The Wizard of Oz (1939): A Kansas runaway discovers the psychedelic powers of blunt-force head trauma.
Nobody harasses you on the street when you walk around wearing a belt made of live cats.
Is Ham short for Hamuel or Hamantha?
I can’t find my scrabble set and I’m honestly lost for words.
INTERVIEWER: *putting down phone* Your Twitter account says you’ve had 148 jobs.
her: I don’t usually attend funerals because everyone cries so much
me: *points at coffin* well not everyone
[séance]
Medium: I feel a male presence coming through
Me: I want to get in touch with my late husband
Medium: His name is Tim?
Me: No, Luke. May I use your phone? He was supposed to be here 20 minutes ago
Me: *seeing a used condom on my lawn* This is disgusting!
Neighbor: OMG STOP TASTING IT
I own workout clothes for the same reason my buddies in high school bought condoms: I like to pretend there’s a chance I’ll need them.

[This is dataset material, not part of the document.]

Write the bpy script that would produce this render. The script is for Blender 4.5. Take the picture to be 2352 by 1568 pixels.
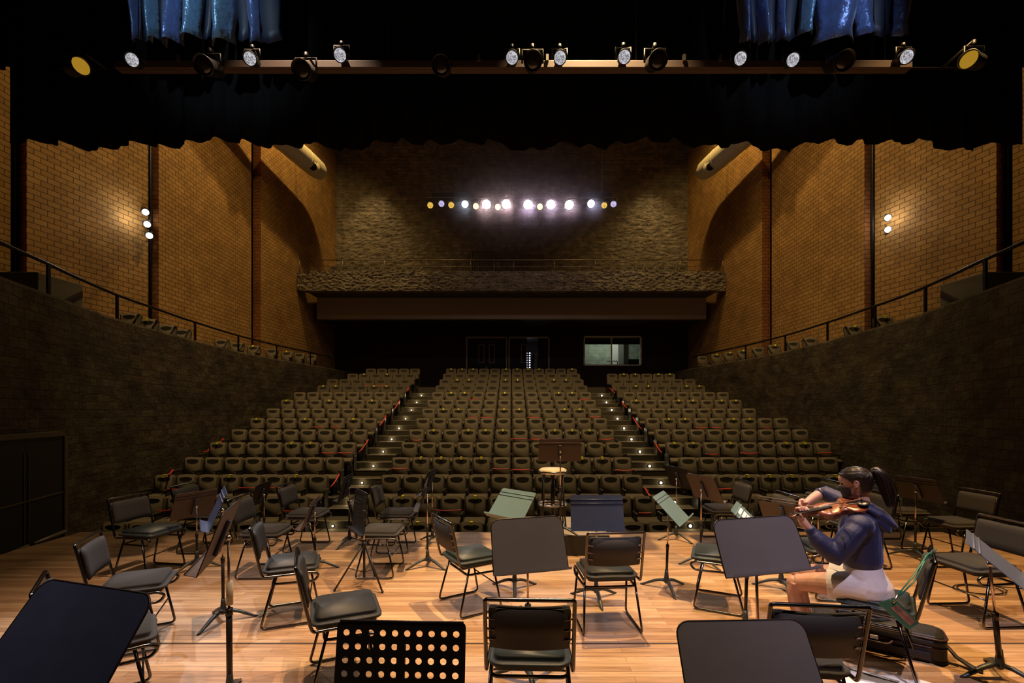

Boy in the pub was telling me his job is a penguin erector so every time a plane flys over Edinburgh zoo the penguins can’t take their eyes off it and end up falling over n he just goes round picking them back up, 38 penguins 2000 flights a day
Coworker: You want to hear a good joke?
Me: Yes, but I’ll settle for one of yours.

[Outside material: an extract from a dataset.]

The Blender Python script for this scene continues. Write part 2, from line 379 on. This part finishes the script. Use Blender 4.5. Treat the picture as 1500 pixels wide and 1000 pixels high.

Me: If we have a second date I’ll give you flowers
Her: Orchids?
Me: It’s a bit early for children, Sharon
A lady got off the train so I finished her crossword. Turns out she’d just gone to the toilet and now she’s back and she hates me.
Every week, my parents invite me over for a Sunday roast. Then, after that, we all enjoy a meal together.
*orders large pizza*
*opens box*
“Let’s do this…wait”
“Safety first,” I whisper as I unbutton my jeans.
My idiot doctor tried to tell me I had a concussion, so I told him triangle bananas.
I wish I was as consistent as the poppy seed that finds the space between my two front teeth
My 4 yr old niece is on the hyper side so my brother-in-law was trying to teach her about behaving and said “little girls are made of sugar and spice and what else?” and in her best batman voice she replied, “BLOOD AND BONES.”
The performance I give pretending to have never tried trail mix to get an extra sample at Costco is Oscar-worthy
If I reject your call the first two times, ring me again. I’m really just testing your resolve.
I’m so grateful when people tell me to drive safe cause then I remember not to drive off that cliff.
I hate camping with my English teacher friend because he insists we only use the perfect tents.
Movie Trivia: Cloverfield was just Khloe Kardashian on a shopping trip in New York
[spelling bee]
your word is ‘hors d’oeuvre’
“can you use it in a sentence?”
yes…’I bet this kid can’t spell hors d’oeuvre’
Grant me the supernatural ability to change the things I cannot accept.